Data extract |
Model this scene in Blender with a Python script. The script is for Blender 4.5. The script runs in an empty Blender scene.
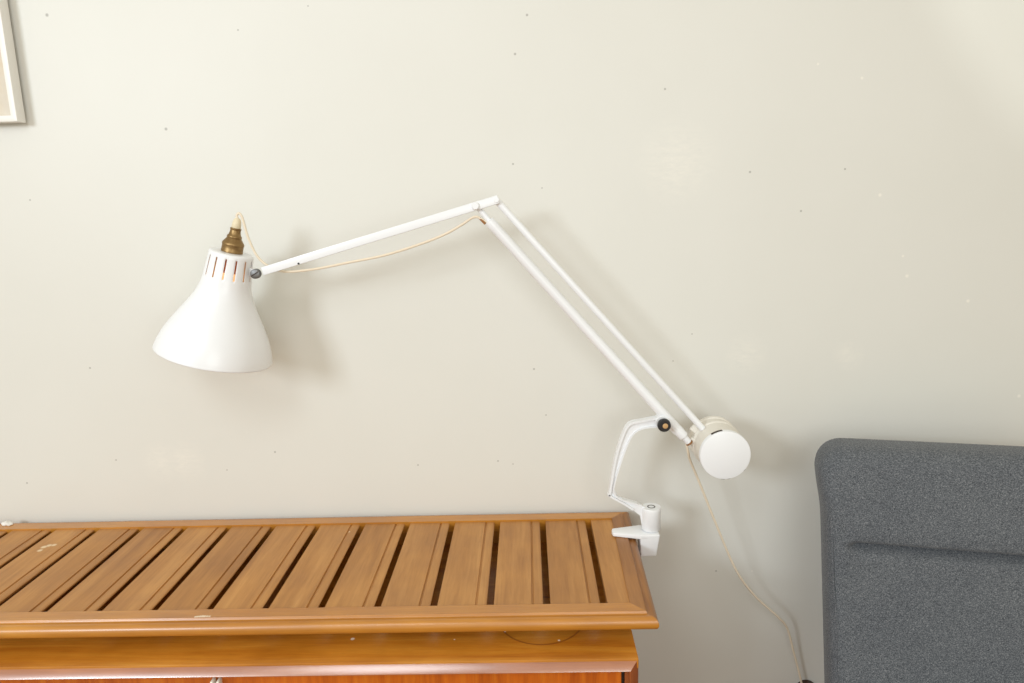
import bpy, bmesh, math, random
from mathutils import Vector, Matrix
random.seed(7)
C = bpy.context.scene.collection
V = Vector

# ------------------------------------------------------------------ helpers
def empty(name, loc, label, cat, group=None):
    o = bpy.data.objects.new(name, None); C.objects.link(o)
    o.location = loc; o.empty_display_size = .02
    o['label'] = label; o['category'] = cat
    if group: o['group'] = group
    return o

def origin(o):
    p = V((0, 0, 0))
    while o is not None:
        p = p + V(o.location); o = o.parent
    return p

def link(name, bm, mat, parent=None, smooth=True, angle=40, loc=None):
    """bm is in world coordinates; the object is stored relative to its parent"""
    base = origin(parent) if parent is not None else V((0, 0, 0))
    if loc is not None: base = V(loc)
    bmesh.ops.recalc_face_normals(bm, faces=bm.faces)
    bmesh.ops.translate(bm, vec=-base, verts=bm.verts)
    me = bpy.data.meshes.new(name); bm.to_mesh(me); bm.free()
    if smooth:
        for p in me.polygons: p.use_smooth = True
        me.set_sharp_from_angle(angle=math.radians(angle))
    o = bpy.data.objects.new(name, me); C.objects.link(o)
    me.materials.append(mat)
    if parent is not None:
        o.parent = parent
    elif loc is not None:
        o.location = loc
    return o

def bevel(bm, w, seg=2, edges=None):
    bmesh.ops.bevel(bm, geom=list(edges or bm.edges), offset=w, segments=seg, profile=.5, affect='EDGES', clamp_overlap=True)
    return bm

def box(x0, x1, y0, y1, z0, z1, bv=0, seg=2, bm=None):
    b = bmesh.new()
    vs = [b.verts.new((x, y, z)) for x in (x0, x1) for y in (y0, y1) for z in (z0, z1)]
    for f in ((0, 1, 3, 2), (4, 6, 7, 5), (0, 4, 5, 1), (2, 3, 7, 6), (0, 2, 6, 4), (1, 5, 7, 3)):
        b.faces.new([vs[i] for i in f])
    bmesh.ops.recalc_face_normals(b, faces=b.faces)
    if bv: bevel(b, bv, seg)
    return b

def join(*bms):
    me = bpy.data.meshes.new('join_temp'); out = bmesh.new()
    for b in bms:
        b.to_mesh(me); out.from_mesh(me); b.free()
    bpy.data.meshes.remove(me)
    return out

def frame_of(d):
    d = d.normalized()
    a = V((0, 1, 0)) if abs(d.y) < .9 else V((1, 0, 0))
    u = d.cross(a).normalized(); w = d.cross(u).normalized()
    return u, w

def tube(pts, r, seg=12, caps=True):
    pts = [V(p) for p in pts]
    rs = r if isinstance(r, (list, tuple)) else [r] * len(pts)
    b = bmesh.new(); rings = []
    u = None
    for i, p in enumerate(pts):
        d = (pts[min(i + 1, len(pts) - 1)] - pts[max(i - 1, 0)]).normalized()
        if u is None: u, w = frame_of(d)
        else:
            u = (u - d * u.dot(d)).normalized(); w = d.cross(u)
        rings.append([b.verts.new(p + (u * math.cos(t) + w * math.sin(t)) * rs[i]) for t in [2 * math.pi * k / seg for k in range(seg)]])
    for a, c in zip(rings, rings[1:]):
        for k in range(seg):
            b.faces.new((a[k], a[(k + 1) % seg], c[(k + 1) % seg], c[k]))
    if caps:
        b.faces.new(rings[0][::-1]); b.faces.new(rings[-1])
    return b

def lathe(base, axis, prof, seg=48, caps=True):
    """prof: list of (t along axis, radius)"""
    base = V(base); d = V(axis).normalized(); u, w = frame_of(d)
    b = bmesh.new(); rings = []
    for t, r in prof:
        rings.append([b.verts.new(base + d * t + (u * math.cos(a) + w * math.sin(a)) * r) for a in [2 * math.pi * k / seg for k in range(seg)]])
    for a, c in zip(rings, rings[1:]):
        for k in range(seg):
            b.faces.new((a[k], a[(k + 1) % seg], c[(k + 1) % seg], c[k]))
    if caps:
        b.faces.new(rings[0][::-1]); b.faces.new(rings[-1])
    return b

def spline(pts, n=8):
    """Catmull-Rom through the points"""
    P = [V(p) for p in pts]; P = [P[0] * 2 - P[1]] + P + [P[-1] * 2 - P[-2]]
    out = []
    for i in range(1, len(P) - 2):
        for k in range(n):
            t = k / n
            a, b, c, d = P[i - 1], P[i], P[i + 1], P[i + 2]
            out.append(.5 * ((2 * b) + (c - a) * t + (2 * a - 5 * b + 4 * c - d) * t * t + (3 * b - a - 3 * c + d) * t ** 3))
    out.append(P[-2]); return out

def interp(prof, n=6):
    q = spline([(t, r, 0) for t, r in prof], n)
    return [(p.x, p.y) for p in q]

def extrude_xz(outline, y0, y1, bv=0, seg=2):
    """outline: (x, z) polygon, extruded along y"""
    b = bmesh.new()
    a = [b.verts.new((x, y0, z)) for x, z in outline]; c = [b.verts.new((x, y1, z)) for x, z in outline]
    b.faces.new(a); b.faces.new(c[::-1]); n = len(a)
    for i in range(n): b.faces.new((a[i], c[i], c[(i + 1) % n], a[(i + 1) % n]))
    bmesh.ops.recalc_face_normals(b, faces=b.faces)
    if bv:
        bevel(b, bv, seg, [e for e in b.edges if abs(e.verts[0].co.y - e.verts[1].co.y) < 1e-6])
    return b

def bar(p, q, h, dpt, bv=.001, seg=2):
    """flat bar from p to q (in an x-z plane), h tall in that plane, dpt deep in y"""
    p, q = V(p), V(q); d = (q - p).normalized(); n = V((-d.z, 0, d.x))
    o = [p + n * h / 2, q + n * h / 2, q - n * h / 2, p - n * h / 2]
    return extrude_xz([(v.x, v.z) for v in o], p.y - dpt / 2, p.y + dpt / 2, bv, seg)

# ------------------------------------------------------------------ materials
def srgb(r, g, b):
    f = lambda c: (c / 255 / 12.92) if c / 255 <= .04045 else ((c / 255 + .055) / 1.055) ** 2.4
    return (f(r), f(g), f(b), 1)

class N:
    def __init__(s, name):
        s.m = bpy.data.materials.new(name); s.m.use_nodes = True
        s.t = s.m.node_tree; s.b = s.t.nodes['Principled BSDF']
    def n(s, kind, **kw):
        o = s.t.nodes.new(kind)
        for k, v in kw.items(): setattr(o, k, v)
        return o
    def l(s, a, b): s.t.links.new(a, b)
    def val(s, sock, v): sock.default_value = v
    def mix(s, fac, a, b, blend='MIX'):
        m = s.n('ShaderNodeMix', data_type='RGBA', blend_type=blend)
        for sock, v in ((m.inputs[0], fac), (m.inputs[6], a), (m.inputs[7], b)):
            if hasattr(v, 'is_linked'): s.l(v, sock)
            else: sock.default_value = v
        return m.outputs[2]
    def math(s, op, a, b=None, c=None, clamp=False):
        m = s.n('ShaderNodeMath', operation=op, use_clamp=clamp)
        for i, v in enumerate((a, b, c)):
            if v is None: continue
            if hasattr(v, 'is_linked'): s.l(v, m.inputs[i])
            else: m.inputs[i].default_value = v
        return m.outputs[0]
    def ramp(s, fac, stops):
        r = s.n('ShaderNodeValToRGB'); e = r.color_ramp.elements
        while len(e) < len(stops): e.new(.5)
        for el, (p, c) in zip(e, stops): el.position = p; el.color = c
        s.l(fac, r.inputs[0]); return r.outputs[0]
    def noise(s, vec, scale, detail=4, rough=.55, dist=0):
        t = s.n('ShaderNodeTexNoise'); s.l(vec, t.inputs['Vector'])
        t.inputs['Scale'].default_value = scale; t.inputs['Detail'].default_value = detail
        t.inputs['Roughness'].default_value = rough; t.inputs['Distortion'].default_value = dist
        return t.outputs['Fac']
    def scaled(s, vec, sc):
        m = s.n('ShaderNodeVectorMath', operation='MULTIPLY'); s.l(vec, m.inputs[0]); m.inputs[1].default_value = sc
        return m.outputs[0]
    def pos(s): return s.n('ShaderNodeNewGeometry').outputs['Position']
    def obj(s): return s.n('ShaderNodeTexCoord').outputs['Object']
    def bump(s, h, strength, dist=.001):
        b = s.n('ShaderNodeBump'); b.inputs['Strength'].default_value = strength; b.inputs['Distance'].default_value = dist
        s.l(h, b.inputs['Height']); s.l(b.outputs[0], s.b.inputs['Normal'])
    def spots(s, vec, pts, soft=.4):
        """mask that is 1 inside small round marks; pts: (point, radius)"""
        out = None
        for p, r in pts:
            d = s.n('ShaderNodeVectorMath', operation='DISTANCE'); s.l(vec, d.inputs[0]); d.inputs[1].default_value = p
            m = s.n('ShaderNodeMapRange'); s.l(d.outputs['Value'], m.inputs[0])
            m.inputs[1].default_value = r * (1 - soft); m.inputs[2].default_value = r * (1 + soft)
            m.inputs[3].default_value = 1; m.inputs[4].default_value = 0
            out = m.outputs[0] if out is None else s.math('MAXIMUM', out, m.outputs[0])
        return out

def paint(name, col, rough=.35, spec=.5, mottle=.03):
    m = N(name)
    nz = m.noise(m.pos(), 60, 3)
    dark = tuple(c * (1 - mottle) for c in col[:3]) + (1,)
    m.l(m.mix(nz, dark, col), m.b.inputs['Base Color'])
    m.b.inputs['Roughness'].default_value = rough
    m.b.inputs['Specular IOR Level'].default_value = spec
    m.bump(m.noise(m.pos(), 250, 2), .05, .0005)
    return m.m

def metal(name, col, rough=.35, dirt=None):
    m = N(name)
    nz = m.noise(m.pos(), 120, 4)
    m.l(m.mix(nz, dirt or tuple(c * .6 for c in col[:3]) + (1,), col), m.b.inputs['Base Color'])
    m.b.inputs['Metallic'].default_value = 1; m.b.inputs['Roughness'].default_value = rough
    return m.m

def wood(name, dark, mid, light, axis, rough=.4, grain=1.0, coat=0, spots=None, spot_col=None, extra=None):
    """axis: the grain direction, 0 x / 1 y / 2 z"""
    m = N(name)
    co = m.pos()
    rnd = m.n('ShaderNodeObjectInfo').outputs['Random']
    off = m.n('ShaderNodeCombineXYZ'); m.l(m.math('MULTIPLY', rnd, 9.0), off.inputs[0]); m.l(m.math('MULTIPLY', rnd, 5.0), off.inputs[1]); m.l(m.math('MULTIPLY', rnd, 3.0), off.inputs[2])
    ad = m.n('ShaderNodeVectorMath', operation='ADD'); m.l(co, ad.inputs[0]); m.l(off.outputs[0], ad.inputs[1])
    v = ad.outputs[0]
    sc = [1, 1, 1]; sc[axis] = .07
    st = m.scaled(v, tuple(sc))
    fine = m.noise(st, 260 * grain, 5, .6, .2)
    broad = m.noise(st, 28 * grain, 4, .55, 1.2)
    blot = m.noise(v, 9, 3, .5)
    c = m.ramp(broad, [(.28, dark), (.5, mid), (.75, light)])
    f2 = m.ramp(fine, [(.32, (.78, .73, .68, 1)), (.6, (1, 1, 1, 1))])
    c = m.mix(.55, c, f2, 'MULTIPLY')
    b2 = m.ramp(blot, [(.3, (.80, .76, .72, 1)), (.65, (1.0, 1.0, 1.0, 1))])
    c = m.mix(.8, c, b2, 'MULTIPLY')
    rv = m.ramp(rnd, [(0, (.88, .86, .84, 1)), (1, (1, 1, 1, 1))])
    c = m.mix(1, c, rv, 'MULTIPLY')
    if extra: c = extra(m, c)
    if spots: c = m.mix(m.spots(co, spots, .35), c, spot_col)
    m.l(c, m.b.inputs['Base Color'])
    rr = m.math('MULTIPLY_ADD', blot, .25, rough - .12)
    m.l(rr, m.b.inputs['Roughness'])
    m.b.inputs['Coat Weight'].default_value = coat; m.b.inputs['Coat Roughness'].default_value = .27
    m.bump(fine, .12, .0006)
    return m.m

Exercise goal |
The answer is a single number: how many lines include the word "scene"?

The result |
2